Heuser suggests that only humans have evolved four computational capacities, constituting a phylogenetic mind gap between humans and other animals:

Generative computation Recursive and combinatorial operations provide the only known mechanisms for generating an almost limitless variety of meaningful expressions, whether mathematical, linguistic, musical or moral. Recursion is an iterative operation, in which a rule is called up repeatedly to create new expressions, be they embedded phrases within a sentence, new musical scores with repeating themes, or tools within tools (for example, a Swiss army knife). Each expression has a unique interpretation or function depending on the arrangement of the elements. By contrast, combinatorial operations allow discrete elements to be unified and ordered, thus creating new ideas, which could be expressed as novel words (Walkman from walk and man) or novel musical forms.

Mental symbols Humans readily, without instruction, convert sensory experiences and abstract thoughts into externalized symbols, either as words or images. This capacity cuts across domains of knowledge and sensory experience, enabling humans to express beliefs in sentences, to depict particular melodies with explicit notations, and to provide logos indicating when to turn off the highway for a hamburger or a coffee.

Promiscuous interfaces Humans have unique creative capacities and problem-solving abilities, which stem from the capacity to combine representations promiscuously from different domains of knowledge. For instance, humans can combine the concepts of number, belief, causality and harm in deciding that it is sometimes morally obligatory to harm one person to save the lives of many.

Abstract thought Some thoughts derive from direct sensory experiences: for example, thinking of red items such as cherries and blood requires experience with these, as opposed to non-red objects such as celery and bone. But many human thoughts are abstract, with no explicit or even necessary sensory connection.

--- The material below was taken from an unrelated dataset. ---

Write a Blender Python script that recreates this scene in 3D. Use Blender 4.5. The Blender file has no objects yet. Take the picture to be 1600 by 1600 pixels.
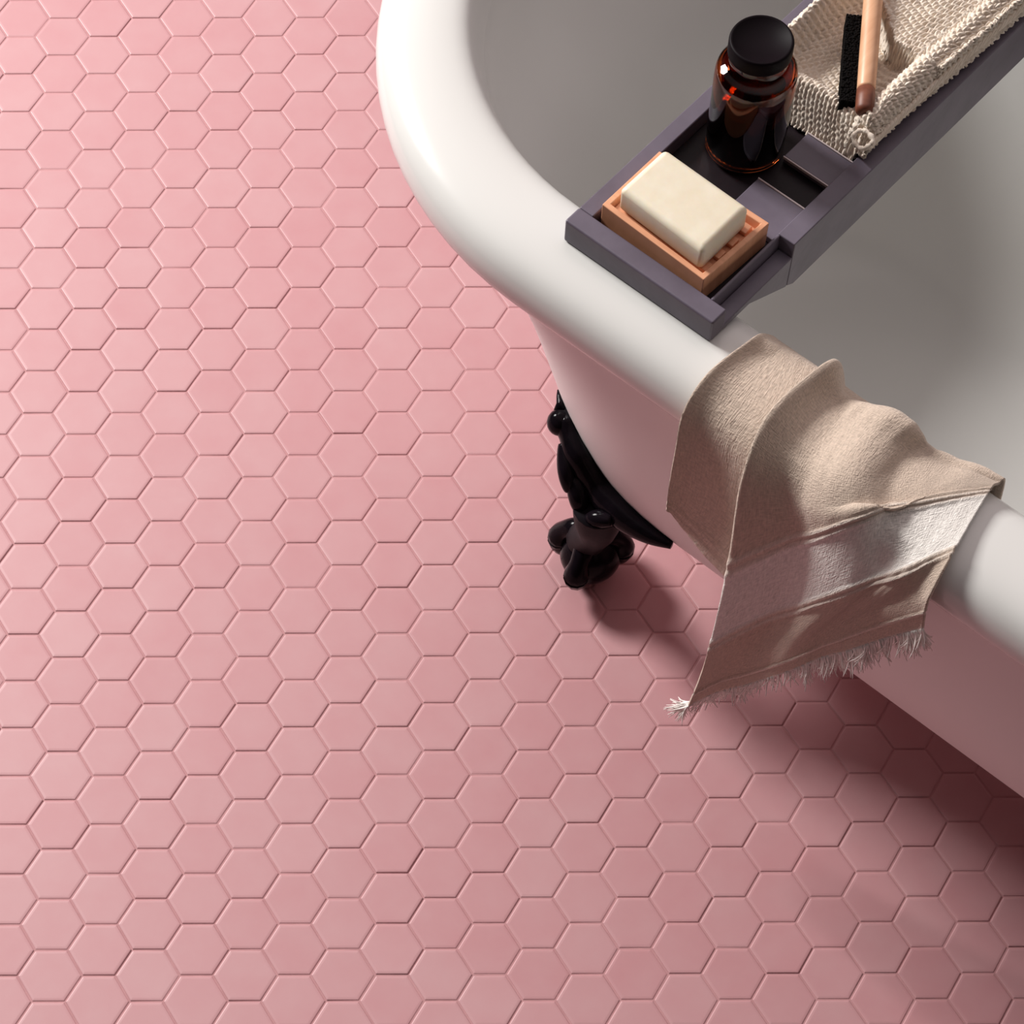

These include concepts such as infinity, grammatical categories such as nouns and verbs, and ethical judgments such as permissible and forbidden.

Figure - Promiscuous interfaces between different domains of knowledge. An example of deciding whether taking one life is justified if the action saves many other lives. A representation of an action (a finger pulling a trigger) interfaces with a representation of death as a potential consequence, which in turn interfaces with a system of numerical representation that evaluates whether the number of lives killed exceeds the number saved. This then interfaces with a moral evaluative system that judges the permissibility of the initial action, which then interfaces with the human linguistic system to deliver the judgement "forbidden".

The generative mechanisms that underpin so much of human mental life acquire their expressive power because the recursive and combinatorial operations can functionally 'grab' the outputs of different modular systems or domains of knowledge. This capacity for promiscuously creating interfaces between domains is almost absent in animals. Thus, although both human and animal brains are characterized by modular functions and mechanisms, the modular outputs are typically restricted to a single functional problem in animals but are broadly accessible in humans. Non-human animals therefore show a form of myopic intelligence, designed to solve one problem with exquisite efficiency. For example, although honeybees have a symbolic dance that indicates the distance, direction and quantity of food, this communication system is largely restricted to food despite the intricate social lives of bees. Although meerkat adults teach their pups how to kill scorpion prey by providing them with age-appropriate opportunities for handling and dismembering, teaching does not occur in any other context. Although plovers use a deceptive display to lure predators away from their nest of eggs, they do not deceive in any other situation. And although chimpanzees use the direction of another's eyes to guide strategic competition, they are far less skilled at using another's eyes to guide cooperation. By contrast, in humans, neither language, teaching, deception, or the use of seeing to infer knowing are restricted to a single context.